===== Material to process =====
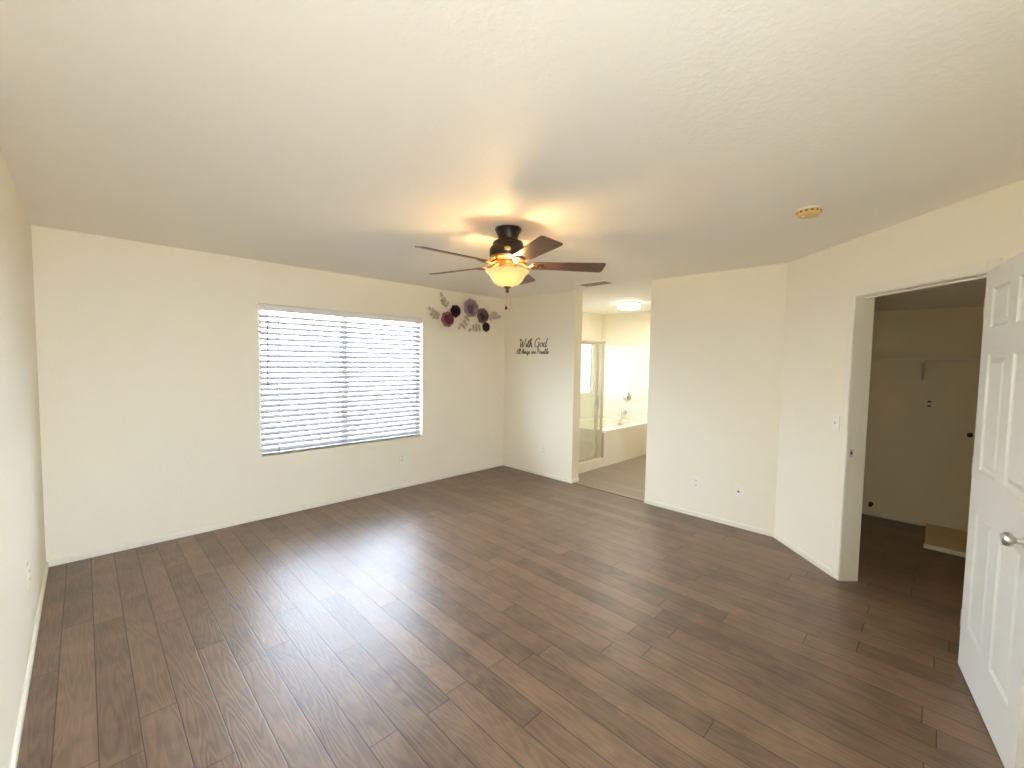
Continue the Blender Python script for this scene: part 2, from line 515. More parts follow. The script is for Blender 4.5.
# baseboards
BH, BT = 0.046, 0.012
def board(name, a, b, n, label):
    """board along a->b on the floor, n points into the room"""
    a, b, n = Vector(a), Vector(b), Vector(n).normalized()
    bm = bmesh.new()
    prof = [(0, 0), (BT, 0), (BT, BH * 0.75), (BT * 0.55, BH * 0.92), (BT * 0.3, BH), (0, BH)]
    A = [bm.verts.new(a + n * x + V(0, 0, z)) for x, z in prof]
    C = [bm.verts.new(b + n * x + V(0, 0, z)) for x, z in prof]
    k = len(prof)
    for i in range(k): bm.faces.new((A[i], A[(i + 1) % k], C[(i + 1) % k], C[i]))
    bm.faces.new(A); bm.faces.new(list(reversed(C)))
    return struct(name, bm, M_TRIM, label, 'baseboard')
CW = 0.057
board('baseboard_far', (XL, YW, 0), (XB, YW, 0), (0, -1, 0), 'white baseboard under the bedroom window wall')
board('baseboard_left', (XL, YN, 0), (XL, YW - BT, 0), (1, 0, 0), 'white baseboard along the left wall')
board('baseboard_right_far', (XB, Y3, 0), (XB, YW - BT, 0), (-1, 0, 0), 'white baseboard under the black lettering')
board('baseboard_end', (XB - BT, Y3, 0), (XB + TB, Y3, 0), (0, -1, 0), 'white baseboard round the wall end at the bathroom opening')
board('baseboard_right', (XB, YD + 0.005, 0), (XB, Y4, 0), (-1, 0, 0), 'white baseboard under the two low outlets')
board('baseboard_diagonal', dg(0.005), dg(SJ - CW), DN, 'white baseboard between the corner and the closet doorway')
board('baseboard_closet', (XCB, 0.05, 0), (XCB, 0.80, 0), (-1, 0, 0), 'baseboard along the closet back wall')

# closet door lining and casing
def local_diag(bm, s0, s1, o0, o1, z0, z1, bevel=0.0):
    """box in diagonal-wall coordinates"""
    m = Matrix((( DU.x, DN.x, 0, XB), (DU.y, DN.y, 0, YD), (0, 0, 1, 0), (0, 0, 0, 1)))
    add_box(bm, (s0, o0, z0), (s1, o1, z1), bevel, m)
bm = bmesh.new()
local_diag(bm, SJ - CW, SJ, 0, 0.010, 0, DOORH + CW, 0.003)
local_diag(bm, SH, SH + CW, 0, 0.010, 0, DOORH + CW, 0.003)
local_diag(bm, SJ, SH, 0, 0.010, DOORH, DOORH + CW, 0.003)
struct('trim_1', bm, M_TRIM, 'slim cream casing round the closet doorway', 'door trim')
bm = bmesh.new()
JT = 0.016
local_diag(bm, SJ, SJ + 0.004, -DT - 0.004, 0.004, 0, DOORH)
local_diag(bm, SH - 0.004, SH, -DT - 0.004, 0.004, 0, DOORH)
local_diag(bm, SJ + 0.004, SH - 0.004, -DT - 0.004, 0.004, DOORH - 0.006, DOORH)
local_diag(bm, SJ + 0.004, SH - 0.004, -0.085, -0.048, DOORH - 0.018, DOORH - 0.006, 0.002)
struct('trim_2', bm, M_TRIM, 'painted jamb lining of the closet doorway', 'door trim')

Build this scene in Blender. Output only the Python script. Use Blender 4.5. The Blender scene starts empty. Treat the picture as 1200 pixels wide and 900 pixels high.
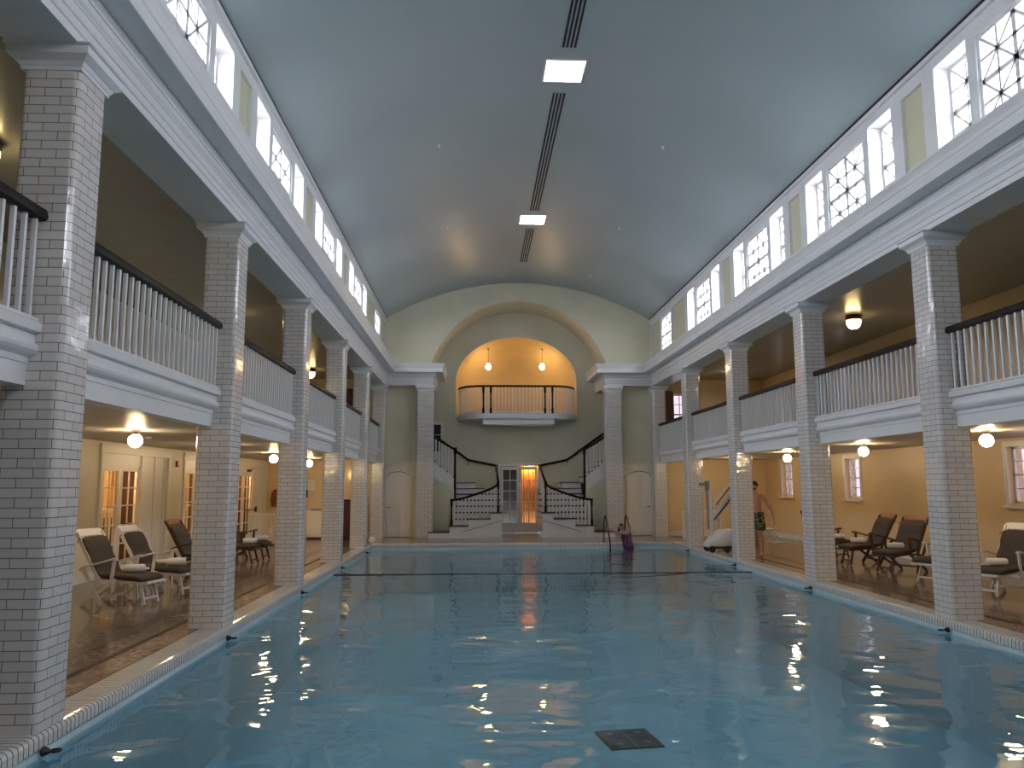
=====
Write out the records above exactly as they stand, leaving out every picture.

◆ Answer to this exercise ◆
Continue the Blender Python script for this scene: part 2, from line 515. More parts follow. The script is for Blender 4.5.
# baseboards
BH, BT = 0.046, 0.012
def board(name, a, b, n, label):
    """board along a->b on the floor, n points into the room"""
    a, b, n = Vector(a), Vector(b), Vector(n).normalized()
    bm = bmesh.new()
    prof = [(0, 0), (BT, 0), (BT, BH * 0.75), (BT * 0.55, BH * 0.92), (BT * 0.3, BH), (0, BH)]
    A = [bm.verts.new(a + n * x + V(0, 0, z)) for x, z in prof]
    C = [bm.verts.new(b + n * x + V(0, 0, z)) for x, z in prof]
    k = len(prof)
    for i in range(k): bm.faces.new((A[i], A[(i + 1) % k], C[(i + 1) % k], C[i]))
    bm.faces.new(A); bm.faces.new(list(reversed(C)))
    return struct(name, bm, M_TRIM, label, 'baseboard')
CW = 0.057
board('baseboard_far', (XL, YW, 0), (XB, YW, 0), (0, -1, 0), 'white baseboard under the bedroom window wall')
board('baseboard_left', (XL, YN, 0), (XL, YW - BT, 0), (1, 0, 0), 'white baseboard along the left wall')
board('baseboard_right_far', (XB, Y3, 0), (XB, YW - BT, 0), (-1, 0, 0), 'white baseboard under the black lettering')
board('baseboard_end', (XB - BT, Y3, 0), (XB + TB, Y3, 0), (0, -1, 0), 'white baseboard round the wall end at the bathroom opening')
board('baseboard_right', (XB, YD + 0.005, 0), (XB, Y4, 0), (-1, 0, 0), 'white baseboard under the two low outlets')
board('baseboard_diagonal', dg(0.005), dg(SJ - CW), DN, 'white baseboard between the corner and the closet doorway')
board('baseboard_closet', (XCB, 0.05, 0), (XCB, 0.80, 0), (-1, 0, 0), 'baseboard along the closet back wall')

# closet door lining and casing
def local_diag(bm, s0, s1, o0, o1, z0, z1, bevel=0.0):
    """box in diagonal-wall coordinates"""
    m = Matrix((( DU.x, DN.x, 0, XB), (DU.y, DN.y, 0, YD), (0, 0, 1, 0), (0, 0, 0, 1)))
    add_box(bm, (s0, o0, z0), (s1, o1, z1), bevel, m)
bm = bmesh.new()
local_diag(bm, SJ - CW, SJ, 0, 0.010, 0, DOORH + CW, 0.003)
local_diag(bm, SH, SH + CW, 0, 0.010, 0, DOORH + CW, 0.003)
local_diag(bm, SJ, SH, 0, 0.010, DOORH, DOORH + CW, 0.003)
struct('trim_1', bm, M_TRIM, 'slim cream casing round the closet doorway', 'door trim')
bm = bmesh.new()
JT = 0.016
local_diag(bm, SJ, SJ + 0.004, -DT - 0.004, 0.004, 0, DOORH)
local_diag(bm, SH - 0.004, SH, -DT - 0.004, 0.004, 0, DOORH)
local_diag(bm, SJ + 0.004, SH - 0.004, -DT - 0.004, 0.004, DOORH - 0.006, DOORH)
local_diag(bm, SJ + 0.004, SH - 0.004, -0.085, -0.048, DOORH - 0.018, DOORH - 0.006, 0.002)
struct('trim_2', bm, M_TRIM, 'painted jamb lining of the closet doorway', 'door trim')

Build this scene in Blender. Output only the Python script. Use Blender 4.5. The Blender scene starts empty. Treat the picture as 1200 pixels wide and 900 pixels high.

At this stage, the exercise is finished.